Vanessa Kirby in Venice

Shia LaBeouf and Vanessa Kirby in Kornél Mundruczó’s Pieces of a Woman (2020)

Vanessa Kirby was a rapidly rising star of the British stage and had turned in a tidy collection of strong supporting performances in films by such disparate directors as Richard Curtis, John Boorman, Baltasar Kormákur, and the Wachowskis when she landed the role of Princess Margaret in the first two seasons of the hit Netflix series The Crown. Blockbusters followed, naturally: Mission: Impossible – Fallout in 2018 and last year’s Fast & Furious spin-off, Hobbs & Shaw. Now Kirby has arrived in Venice as the star of two films premiering in competition. Pieces of a Woman, directed by Kornél Mundruczó and written by Kata Wéber, has been met with mixed to favorable reviews, while praise for Mona Fastvold’s The World to Come has been close to unanimous.

In Pieces of a Woman, Kirby’s Martha works in a sleek office in Boston, has a seemingly solid relationship with her construction worker husband, Sean (Shia LaBeouf), and a far more strained one with her wealthy mother, Elizabeth (Ellen Burstyn). She’s also pregnant and due any moment now. When she goes into labor, her midwife is wrapped up in a difficult birth and sends a replacement, Eva (Molly Parker), setting off an intense sequence captured in a single, meticulously blocked sequence. “There is not even a fake cut,” Mundruczó assures Geoffrey Macnab in Screen. “Decades from now, whether they love or hate the movie (it’s the kind that divides), audiences will still be talking about the virtuoso twenty-three-minute ‘oner,’” predicts Peter Debruge in Variety.

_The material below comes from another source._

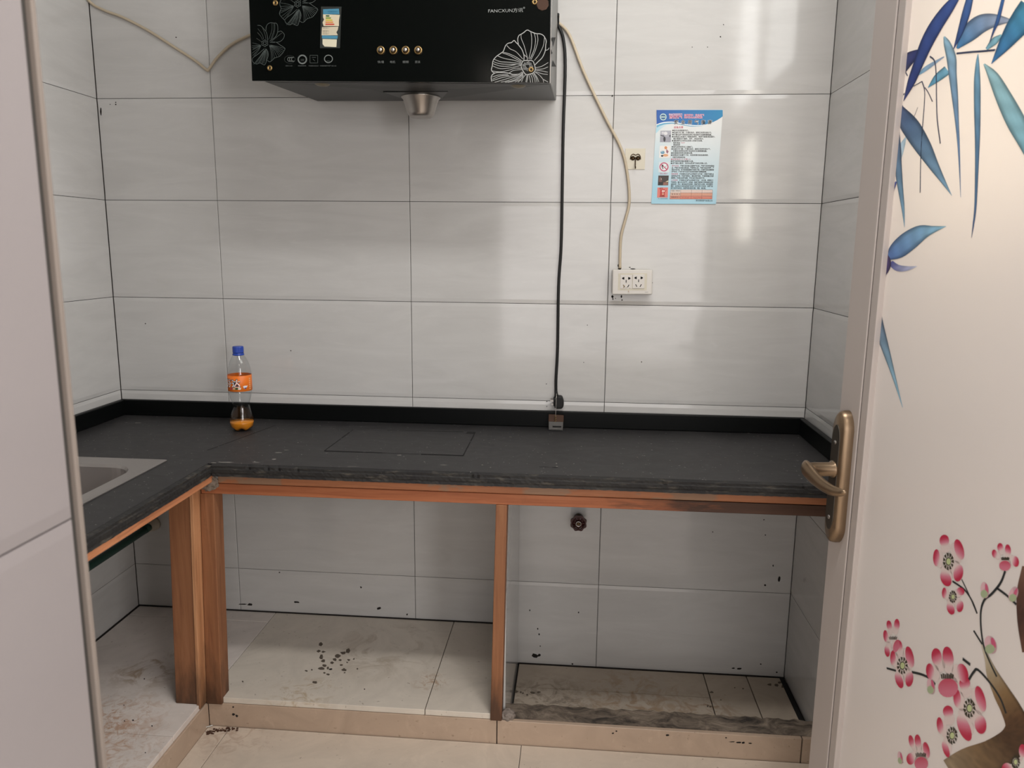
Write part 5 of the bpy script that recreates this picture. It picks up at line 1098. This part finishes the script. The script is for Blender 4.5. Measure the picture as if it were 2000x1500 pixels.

Several critics would agree with IndieWire’s David Ehrlich, who writes that Mundruczó’s “virtuosic movies tend to open like a house on fire only to spend the last two acts finger-painting with the ashes (see: White God, Jupiter’s Moon), and Pieces of a Woman is no exception.” The passages that follow that powerhouse opening introduce Martha’s cousin, Suzanne (Sarah Snook), a lawyer; Martha’s sister, Anita (Iliza Shlesinger); and her husband, Chris (Benny Safdie), a car salesman. “Viewed as an acting masterclass, the film is bruisingly impressive in its way,” writes the Guardian’s Xan Brooks. “The principal actors raise the roof; each gets to do their big turn for the camera. But it feels a little schooled, a little staged, like a workshop at the Actors’ Studio.”